Trouvez-vous efficace nos méthodes ? Celles qui consistent à refuser la pédagogie, car ça n'est pas notre travail ? Celles qui consistent à fustiger celleux qui n'ont pas encore franchi le cap de notre radicalité, alors que la quasi intégralité du monde médiatique est contre nous ? Celles qui consistent à ne jamais adapter notre langage, nos discours, tant nous sommes sûr.e.s de porter la vérité absolue ? Combien d'entre nous sommes aussi des bourgeois.e.s, bien qu'ayant choisi la cause commune ? Ne souffrez-vous réellement d'aucune compromission, parmi vos proches, dans votre travail, dans chacun de vos gestes dans la vie quotidienne ?
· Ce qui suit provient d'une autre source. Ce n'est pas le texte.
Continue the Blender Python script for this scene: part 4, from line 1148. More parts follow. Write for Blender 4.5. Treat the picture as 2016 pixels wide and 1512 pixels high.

♦ Militants : pourquoi tout le monde nous déteste ?
À mes ami.e.s, aux régionalistes, aux autonomistes et aux indépendantistes, à nous qui souffrons aussi en quelque sorte de la minorisation. Regardons nous en face : pouvons-nous sans honte continuer de croire que nous subissons autant ? Pouvons-nous sans honte continuer de mettre un signe équivalent, quand il n'est jamais question de nous voir refuser un travail ou un logement en raison de nos origines géographiques ? Pouvons-nous sans honte accepter de copiner avec ceux qui font de notre identité un motif de racisme, de repli sur soi, d'exclusion de l'autre ?
Pourrons-nous nous regarder en face si nous ne luttons pas contre le fascisme, sous prétexte de notre peur des centralistes, des jacobins, des assimilateurs ?
Combien de temps nos cultures résisteront sous le joug de ceux qui nous retirent chacune de nos libertés ? De ceux qui légitiment les violences, les attaques, de ceux qui autorisent moralement les pires instincts ?
♦ Les violences d'extrême droite en Bretagne actuellement.
Enfin, aux modéré.e.s, celleux qui ont peur des extrêmes, qui trouvent que l'on crie trop fort, que l'on va trop loin, celleux qui se sentent menacé.e.s par nos revendications de justice, d'équité et de paix. Êtes-vous tellement convaincu.e.s qu'il n'y aucun autre avenir possible ? Au point de ne souhaiter que votre survie personnelle, votre ascension, votre bien-être ? Est-ce votre seule vision du bonheur ? Une existence enfermée dans votre tour d'Ivoire, les yeux cachés de la misère des autres, les oreilles bouchées aux conditions de vie de celleux sans qui rien n'est possible ?
À quel point vous pensez vous plus méritant.e.s, plus grand.e.s, presque élu.e.s, pour croire qu'il est juste de bâtir votre confort sur l'exploitation des moins bien loti.e.s par la naissance ?
Bien sûr, vous ne souhaitez pas renoncer à l'intégralité de vos droits sociaux, bien sûr vous tenez une certaine moralité empreinte d'une charité toute bienveillante, prête à laisser quelques miettes mais jamais à redistribuer les cartes.
Une certaine gauche, oui, présentable, libérale, une qui ne fait pas si peur à la grande bourgeoisie. Cette gauche qui a tué l'espoir, qui a trahi, cette gauche qui a mené Macron au pouvoir et toutes les catastrophes qui en ont découlé. Cette gauche si forte pour les discours mais jamais pour les actes, cette gauche qui nous a endormi derrière quelques réformes sociétales faciles pour mieux retirer les droits sociaux acquis à la sueur des luttes de nos anciens.
Combien de temps cette gauche mettra-t-elle pour nous trahir de nouveau ?
♦ Comment le P.S. a tué la gauche.
♦ Glucksmann est-il sincère ? (Rappel : Il a voté CONTRE la reconnaissance des actes de guerres israéliens au Parlement européen - même s'il fait son beurre sur instagram sur son soi-disant engagement pour la paix -).
♦ Un autre Macron est possible (Rappel : Valérie Hayer considère qu'il a tout à fait sa place dans la Macronie).
Et puis, être de gauche, c'est être pour le commun, n'est-ce pas ?
Êtes-vous prêt.e.s à risquer le commun par peur d'une soi-disant radicalité ?
♦ Jean-Luc Mélenchon et la France insoumise méritent-ils tant de haine ?
Maintenant, à nos responsabilités, à tous.tes. L'Histoire nous regarde.